The books are not explicit as to which of Molly or Jim is younger. The Billies refer to the pair as Miss Turner she was then... [and]...Master Jim (SA13). In the convention of the times, oldest children would retain the title Miss or Master [surname] while subsequent children were called Miss or Master [first name] -- this implies that Molly is the older. In the Japanese translations Jim is described as being the younger brother to Molly Turner. Molly's name appears first in the inscription in the cairn on the Matterhorn.

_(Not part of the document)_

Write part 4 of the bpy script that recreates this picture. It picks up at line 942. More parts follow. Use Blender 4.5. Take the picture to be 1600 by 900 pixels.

Nancy and Peggy call him Uncle Jim and he acts as an indulgent father figure to them, as they are fatherless following the death of Bob Blackett. He joins in their adventures and gives them Amazon;


At the end of Swallowdale Captain Flint climbs the tree on Wild Cat Island. They see the lantern hanging from the tree; and decide someone has taken the trouble to climb those thirty feet of smooth trunk to hang a rope over the bough .... , and think that someone else has occupied the island. But when they charge the camp, and find their own tents there and Captain Flint asleep, he says Hot work, you know, shifting all those things down to the launch, and that tree takes some climbing (SD36).

Treachery and the Black Spot[]

James Turner makes himself an enemy of the Swallows, especially when he suspects them of letting off a firework on the houseboat roof and later when the houseboat is burgled and his manuscript of Mixed Moss is stolen. Titty observes that he must be a retired pirate when the Swallows first see him and his parrot writing his book aboard his houseboat in Swallows and Amazons. When they tell the Amazons that he is a retired pirate, Nancy names him Captain Flint. She tips him the Black Spot deposing him as Uncle.

Peace, war and defeat[]

Captain Flint is quickly convinced that the Swallows were innocent and following the Battle of Houseboat Bay he becomes a staunch friend and ally. He gives Polly to Titty when she and Roger find the stolen manuscript on Cormorant Island.

More treachery?[]

Although swearing loyalty to the Amazons and Swallows after the Battle, it is interesting to note that Captain Flint falls in league with the natives again. He is notably unavailable for adventure in Swallowdale, Pigeon Post and The Picts and the Martyrs, but returns from foreign parts in time to help with the North Polar Expedition in Winter Holiday. He is only fully present in Peter Duck, Missee Lee and Great Northern? – books which are often considered "metafictional" stories within the Swallows and Amazons series.

Native prototype[]

Arthur Ransome himself is often believed to be one of the originals of Captain Flint. In 'Their Own Story', Captain Flint is suspected of, and denies, writing Swallows and Amazons.